Sunday, February 7, 2010

The Taming of the Shrew for English learners

January 25, 26, 27 were the culmination of our 3 month marathon: staging The Taming of the Shrew with the students of the Secondary BOC. Among the actors - kids from Congo and benin, Russia, Guatemala, El Salvador and Mexico, Vietnam and Ethiopia... Just as at our school kids come from all over the world and make their first unsure steps in language acquisition, the actors in my drama class learn first things about stage - the pain and the joy of it, the necessity to work as a group, to speak in a loud, sure voice in front of the complete strangers...
Nothing builds up a young person's confidence as much as a public performance, but to bring him/her there!!! Oh, that is my job

My semester is 18 weeks.
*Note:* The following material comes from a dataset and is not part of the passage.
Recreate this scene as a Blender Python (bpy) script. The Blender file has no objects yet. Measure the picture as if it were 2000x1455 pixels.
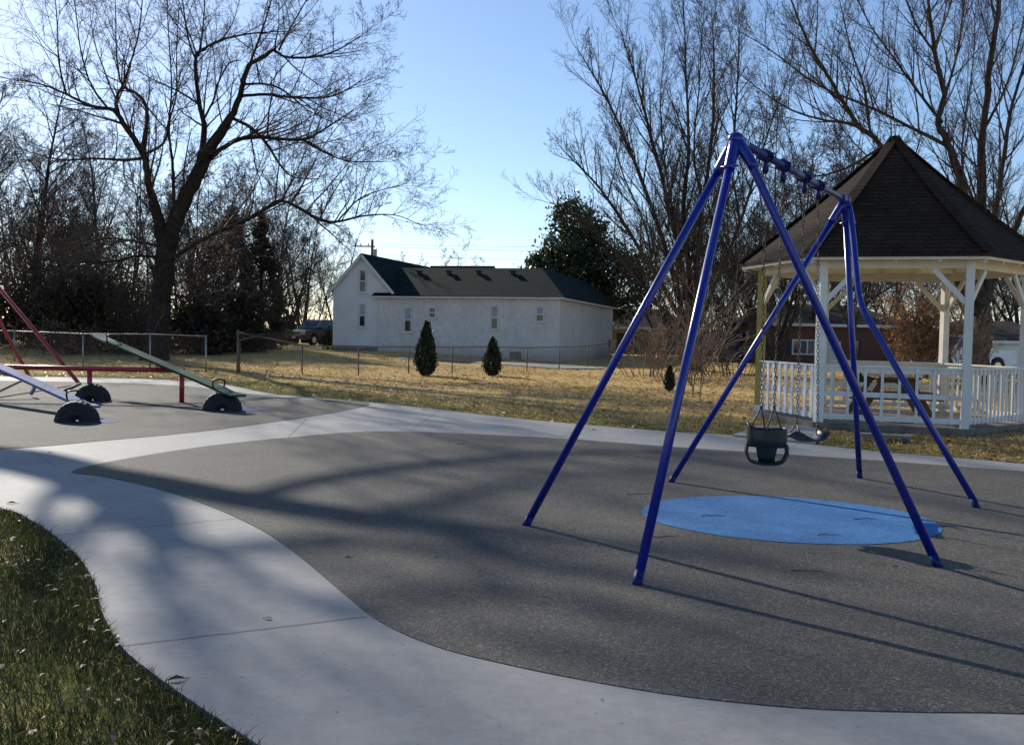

We begin with fun and games, learning about each other, learning to trust each other and our bodies. From "Who stole the cookie from the cookie jar?", from "Zip-zap" and other theater games we slowly move into something more serious - improvisations: mirror, imaginary qualities of things, a chance meeting, etc.
I teach them to breathe, to fall, to laugh, to fight...
We even stage 3-4 little plays they write themselves.
Then comes the script and cold reading.
I have learned the hard way to always, always have understudies!
We read for a week, talking about each episode - it is not easy, because many of my students have very limited English. I explain difficult words, jokes, customs, show pictures of where the play takes place...
Then - the drill of memorizing lines. Again, most of my students have never learned a poem in their lives. I teach them how to memorize through repetition, how to use movement and action while memorizing...
This semester I was extremely fortunate - I had a whole class of wonderful seniors from The Bush School, who diligently came every Thursday, grabbed a kid each and drilled, cajoled, demonstrated, and helped.
My sister-in-law, a dancer, choreographer and Pilates instructor happened to be visiting from Prague. I involved her! never let a resourse go unused! She contributed to the tarantella!
We built our sets during winter break, and in January we were ready to rehearse on stage.
I promised myself that next time I must have a prop manager... Hopefully... It was tough to run the show all alone.
But - the show was great! Good job, my wonderful students!